Two new South Carolina breweries are in the works. Josh Brewer plans to have his redundantly named Brewer’s Brewing open in Beaufort by early December. With seed money from Dogfish Head brewery (Brewer won the Delaware micro’s “What Dream Is Brewing In You?” competition and its $10,000 grand prize), the newly constructed “green” establishment is located in Jean Ribaut Square at the Beaufort Town Center. Friday nights at Brewer’s Brewing will be celebrated with the tapping of a cask-conditioned ale.

And up in Charleston, Palmetto Brewing brewer David Merritt is moonlighting at his own Coast Brewing.

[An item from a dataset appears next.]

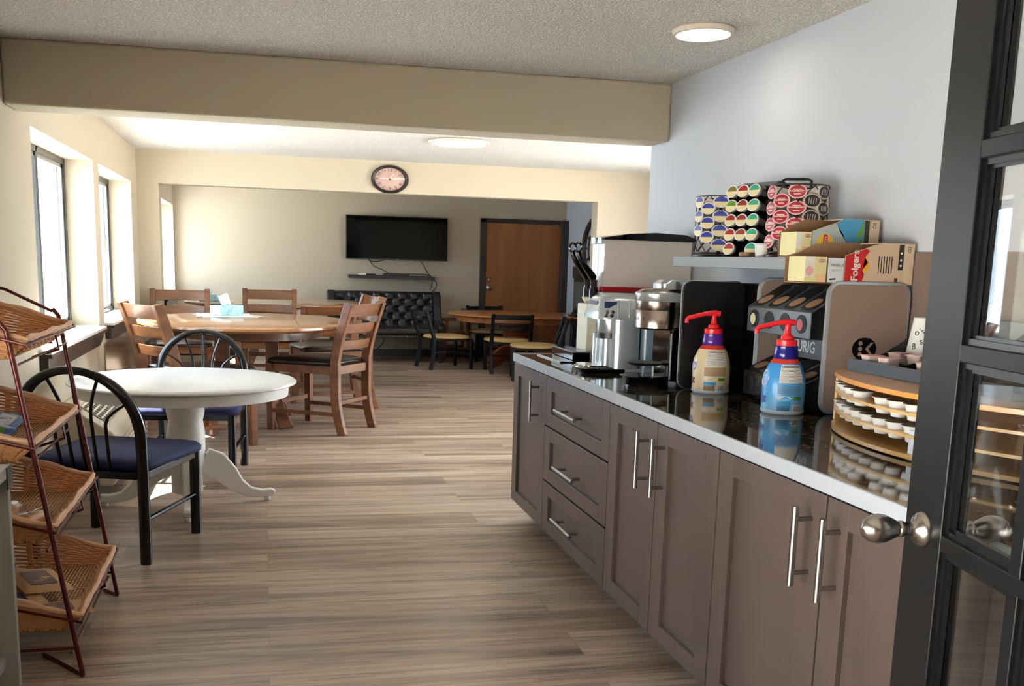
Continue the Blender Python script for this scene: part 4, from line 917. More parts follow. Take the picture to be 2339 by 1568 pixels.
# ------------------------------------------------------------------ pod cabinet with taupe side panels
t = thing('pod_dispenser', 'two-tier coffee pod dispenser with taupe side panels behind the blue creamer bottle', 'pod dispenser', (1.787, 3.36, ZW), 0, scale=(1, 1, 1))
TAU = mat('taupe_panel', '857165', 0.5); DGR = mat('dispenser_gray', '3A3D42', 0.35, 0.2); DBK = mat('dispenser_black', '040405', 0.5, 0, 0.2)
for sy in (-1, 1):
    mb = M().prism(rrect(0.0, 0.285, 0.012, 0.428, 0.035), sy*0.236, sy*0.258, 'xz'); obj('side_panel', mb, TAU, t)
    obj('panel_edge', M().tube([(x, sy*0.247, z) for x, z in rrect(0.0, 0.285, 0.0125, 0.428, 0.035)], 0.0115, 8, closed=True), SILVER, t)
obj('back_plate', M().box(0.08, 0.28, -0.234, 0.234, 0.01, 0.41), DBK, t)
def tier(z0, front, rise, body):
    # slanted chute: flat dark discs and patches paint the shade in holes and slots
    prof = [(-front, z0), (0.079, z0-0.005), (0.079, z0+0.09+rise), (-front, z0+0.09)]
    obj('chute', M().prism(prof, -0.232, 0.232, 'xz'), body, t, bev=0.003)
    obj('chute_side', M().prism([(-front+0.004, z0+0.003), (0.0, z0), (0.0, z0+0.085+rise*0.4), (-front+0.004, z0+0.088)], -0.2345, -0.2325, 'xz'), DBK, t)
    for k in range(4):
        y = -0.174+0.116*k
        win = M().lathe([(0.031, 0), (0.031, -0.0015), (0.0, -0.0015)], 28, c=(-front, y, z0+0.048), axis='x'); win.v = [(x, y+(yy-y)*1.15, z) for x, yy, z in win.v]
        w_ = obj('round_window', win, DBK, t)
        if k in (0, 3) and z0 > 0.2: obj('pod_in_window', M().lathe([(0.020, 0), (0.020, -0.001), (0, -0.001)], 20, c=(-front-0.0016, y+0.008, z0+0.046), axis='x'), mat('pod_red', 'B01E22', 0.4) if k == 0 else mat('pod_cream', 'CFC99E', 0.4), w_)
        a = Vector((-front, 0, z0+0.09)); b = Vector((0.079, 0, z0+0.09+rise)); n_ = Vector((-(b-a).z, 0, (b-a).x)).normalized(); mtx = frame_to((a+n_*0.0008)+Vector((0, y, 0)), (b-a), (0, 1, 0))
        L_ = (b-a).length
        sl = M().prism(rrect(L_*0.06, L_*0.97, -0.044, 0.044, 0.025), -0.0006, 0.0006, 'xy').tf(mtx)
        so = obj('slot', sl, DBK, t, smooth=0)
        pd = M().prism(rrect(L_*0.14, L_*0.50, -0.034, 0.034, 0.028), 0.0007, 0.0014, 'xy').tf(mtx)
        obj('pod_edge', pd, mat('pod_tan', '8C6A4A', 0.5), so, smooth=0)
tier(0.245, 0.052, 0.082, DGR)
tier(0.012, 0.052, 0.062, mat('smoked_chute', '151618', 0.15))
obj('name_plate', M().box(0.0695, 0.0795, -0.22, 0.22, 0.165, 0.235), DGR, t)
text('brand_name', 'KEURIG', 0.056, frame_to((0.0690, 0.035, 0.203), (0, -1, 0), (0, 0, 1)), mat('letter_silver', 'D4D8DC', 0.4), t, 0.0005, bold=0.0008)
lg = M().lathe([(0.037, 0), (0.037, -0.001), (0, -0.001)], 36, c=(0.135, -0.2585, 0.22), axis='y'); lg.v = [(0.135+(x-0.135)*1.2, y, z) for x, y, z in lg.v]
o = obj('round_logo', lg, DBK, t)
for z in (-0.018, 0.0, 0.018): obj('logo_dot', M().lathe([(0.0075, 0), (0.0075, -0.0006), (0, -0.0006)], 16, c=(0.120, -0.2597, 0.22+z), axis='y'), TAU, o)
obj('logo_stroke', M().prism([(0.138, 0.220), (0.158, 0.241), (0.168, 0.241), (0.150, 0.220), (0.168, 0.199), (0.158, 0.199)], -0.2603, -0.2596, 'xz'), TAU, o)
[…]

The seven-barrel North Charleston micro has been “going through growing pains” but was finally able to fire up the kettle in early September, followed by a grand opening celebration on October 20. Along with wife Jaime Tenny, Merritt brews “local and organic, whenever possible.” They run their car on biodiesel and will eventually do the same with the Coast boiler and service truck. Merritt’s HopArt IPA, 32/50 Kölsch and seasonals will see local distribution in kegs and in hand-bottled 22-ouncers and growlers at local retail outlets.

Alabama’s only microbrewery, Olde Towne, was destroyed by fire in early July. To encourage the resurrection of the brewery in Huntsville, local fans recently staged an Olde Towne Revival benefit to help owners Dr. Howard Miller and Don Alan Hankins in their rebuilding efforts. Auctions, T-shirt sales and live music from several bands raised $6,000. Event sponsors included Brooklyn Brewery, Lazy Magnolia and Terrapin Beer.

Speaking of Lazy Magnolia, Mississippi’s first and only micro, located in Kiln, was recently presented the “Rookie Business of the Year” award by the Gulf Coast Chamber of Commerce.

In late August, Atlanta micro Sweetwater opened Sweetwater Draft House & Grill in Concourse B of Hartsfield-Jackson International Airport. The establishment’s Big Kahuna Fish Sandwich brandishes the nickname of Sweetwater co-owner Frederick Bensch.